Ventura: Do you have any idea what the repercussions ... that would bankrupt our state! And I'll tell you why: If you're gonna have a single health care, and go to socialism, it has to be done at the federal level. Because if you do it at the state of Minnesota level, you will get every ill person in the country will then move to Minnesota, you know, to get us to foot the bill for them. It will bankrupt our state.
The Minnesota Council of Health Plans supports Wellstone's push for universal coverage, and isn't convinced it would bankrupt Minnesota. Executive director Michael Scandrett says Congress would need to set some ground rules to protect states from being inundated with sick out-of-state residents.

One health care issue that sets Ventura apart is the tobacco settlement. While the other candidates debate what to do with the money, Ventura questions the settlement itself. He agrees with the lawsuit's goal of making tobacco companies accountable, but says that could be accomplished by regulating them through the FDA. He says tobacco litigation has given government another means to raise taxes.

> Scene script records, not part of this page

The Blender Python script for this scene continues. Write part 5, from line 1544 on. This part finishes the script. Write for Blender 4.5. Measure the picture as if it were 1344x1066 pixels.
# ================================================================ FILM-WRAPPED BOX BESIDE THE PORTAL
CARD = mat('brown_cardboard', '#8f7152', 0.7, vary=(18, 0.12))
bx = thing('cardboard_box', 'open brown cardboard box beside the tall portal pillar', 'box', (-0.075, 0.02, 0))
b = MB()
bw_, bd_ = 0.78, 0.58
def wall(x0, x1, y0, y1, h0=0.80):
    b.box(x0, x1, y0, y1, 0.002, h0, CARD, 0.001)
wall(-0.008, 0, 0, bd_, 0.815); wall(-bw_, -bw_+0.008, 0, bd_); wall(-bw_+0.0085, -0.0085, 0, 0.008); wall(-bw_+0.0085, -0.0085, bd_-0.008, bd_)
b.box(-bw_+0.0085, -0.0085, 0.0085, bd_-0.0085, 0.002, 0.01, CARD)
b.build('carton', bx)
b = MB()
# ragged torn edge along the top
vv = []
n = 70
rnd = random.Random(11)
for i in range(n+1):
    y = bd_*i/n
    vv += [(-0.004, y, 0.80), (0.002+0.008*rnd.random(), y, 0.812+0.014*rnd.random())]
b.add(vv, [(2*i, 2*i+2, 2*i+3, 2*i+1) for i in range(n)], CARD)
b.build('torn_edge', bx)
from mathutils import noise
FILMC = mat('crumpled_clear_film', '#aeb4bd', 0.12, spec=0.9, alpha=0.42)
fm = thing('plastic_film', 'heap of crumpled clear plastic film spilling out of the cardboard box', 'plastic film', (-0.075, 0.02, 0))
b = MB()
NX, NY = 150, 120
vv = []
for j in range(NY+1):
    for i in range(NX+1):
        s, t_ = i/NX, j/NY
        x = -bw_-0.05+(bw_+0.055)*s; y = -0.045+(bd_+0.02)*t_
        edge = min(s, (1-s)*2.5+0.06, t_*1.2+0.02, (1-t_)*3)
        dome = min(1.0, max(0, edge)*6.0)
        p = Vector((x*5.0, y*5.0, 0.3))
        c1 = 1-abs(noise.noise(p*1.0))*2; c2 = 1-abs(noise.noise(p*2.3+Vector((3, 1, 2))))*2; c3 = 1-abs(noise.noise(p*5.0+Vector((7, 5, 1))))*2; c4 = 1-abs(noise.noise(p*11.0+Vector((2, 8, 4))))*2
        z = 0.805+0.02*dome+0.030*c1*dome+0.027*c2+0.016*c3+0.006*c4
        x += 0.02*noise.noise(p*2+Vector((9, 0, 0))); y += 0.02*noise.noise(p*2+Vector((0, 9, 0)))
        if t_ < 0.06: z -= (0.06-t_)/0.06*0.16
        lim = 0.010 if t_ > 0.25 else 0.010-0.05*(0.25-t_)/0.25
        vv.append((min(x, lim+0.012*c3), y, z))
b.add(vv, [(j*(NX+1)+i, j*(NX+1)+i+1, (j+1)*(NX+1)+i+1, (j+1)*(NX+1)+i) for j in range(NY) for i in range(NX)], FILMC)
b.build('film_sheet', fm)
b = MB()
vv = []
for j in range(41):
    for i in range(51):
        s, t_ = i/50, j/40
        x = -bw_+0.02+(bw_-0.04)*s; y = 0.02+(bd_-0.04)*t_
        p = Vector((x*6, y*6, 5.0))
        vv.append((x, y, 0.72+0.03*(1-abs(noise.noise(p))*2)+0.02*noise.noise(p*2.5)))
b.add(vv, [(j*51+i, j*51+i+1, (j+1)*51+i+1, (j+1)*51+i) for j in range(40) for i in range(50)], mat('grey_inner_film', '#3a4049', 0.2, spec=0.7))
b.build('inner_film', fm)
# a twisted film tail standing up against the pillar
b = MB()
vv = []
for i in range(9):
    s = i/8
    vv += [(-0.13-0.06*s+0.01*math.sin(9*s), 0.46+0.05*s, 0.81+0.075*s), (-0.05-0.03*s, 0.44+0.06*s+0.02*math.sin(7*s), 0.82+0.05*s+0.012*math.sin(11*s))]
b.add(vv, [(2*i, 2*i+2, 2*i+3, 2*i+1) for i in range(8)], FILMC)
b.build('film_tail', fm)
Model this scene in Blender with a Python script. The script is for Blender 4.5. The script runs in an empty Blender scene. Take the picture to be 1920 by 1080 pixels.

Ventura: What did they truly do in the tobacco settlement? Oh, they nailed tobacco for all these billions of dollars and what did tobacco then do? Tobacco said, "Well, in light of the Minnesota settlement, we have to raise taxes on cigarettes two-and-a-half cents." So who's paying for it? The very addicted smoker that supposedly Skip Humphrey was out to help.
Ventura doesn't have a strong opinion about how the settlement dollars should be spent - he says state lawmakers will make that decision, and if he's governor, he'll veto the legislation if he doesn't like it. He says he would support returning the money to taxpayers, since they didn't get the state's budget surplus.

Although Ventura finds much to criticize about the state's health care system, he does support MinnesotaCare, the state's public health insurance program. He says all uninsured children should be covered by it.